Знать не можешь доли своей, дорога, степь, бурьян, ворон кружит, мать сыночка ждет - это далеко не просто слова, пусть даже лучшие (по определению Кольриджа, «поэзия - это лучшие слова в лучшем порядке»). Это - архетипы, первообразы русского фольклора. И шире - первообразы русского сознания, изначального мировосприятия и отражения в слове.
А человек, который написал, жил рядом с нами. Мы знали его. Кто-то слушал его размышления на семинарах в Литинституте, кто-то пил с ним водку в ресторане и кафе Центрального дома литераторов, в Коктебеле, Юрмале или в поездках по стране. Снова вспоминаю семидесятые годы, начало восьмидесятых, литературные споры-разговоры. О «Дорогах» никто не говорил, как будто их не было и нет. Так, наверно, бывает, когда великая песня живет сама по себе, уже без автора. А может, искренне не понимали.
Допустим, мы, молодые - не понимали, увлечены были злобой дня, сиюминутными страстями литературного потока.
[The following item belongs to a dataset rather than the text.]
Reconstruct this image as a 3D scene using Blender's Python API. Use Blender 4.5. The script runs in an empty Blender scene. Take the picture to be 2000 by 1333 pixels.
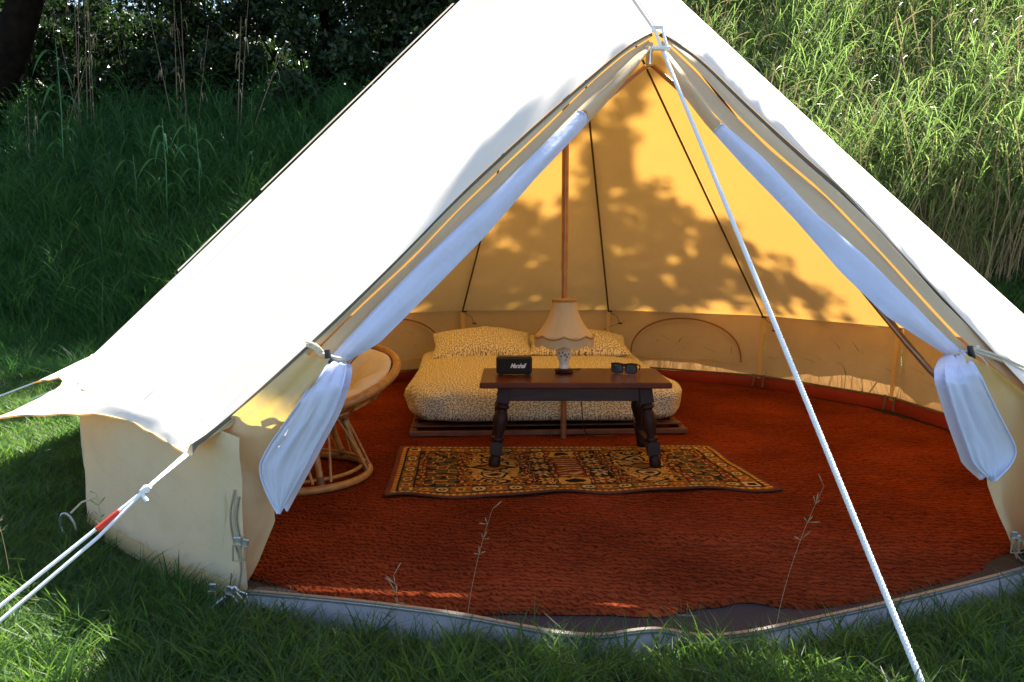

Но я не слышал от своих старших товарищей, писателей одного с ним поколения… не слышал, чтобы за столиками в ЦДЛ его сверстники-ровесники говорили ему: «Лева, ты гений!» Или хотя бы так: «Лева, твои «Дороги» - это гениально!».
А ведь многие, многие тогда повторяли строчки из песни Булата Окуджавы, посвященной Юрию Трифонову:
Давайте восклицать, друг другом восхищаться.
Высокопарных слов не стоит опасаться. <…>
Давайте жить, во всем друг другу потакая, -
тем более, что жизнь короткая такая.
Покойтесь с миром, Лев Иванович. Вечная вам память. А памятник вы себе создали. На все времена. Покуда жива на свете хоть одна русская душа.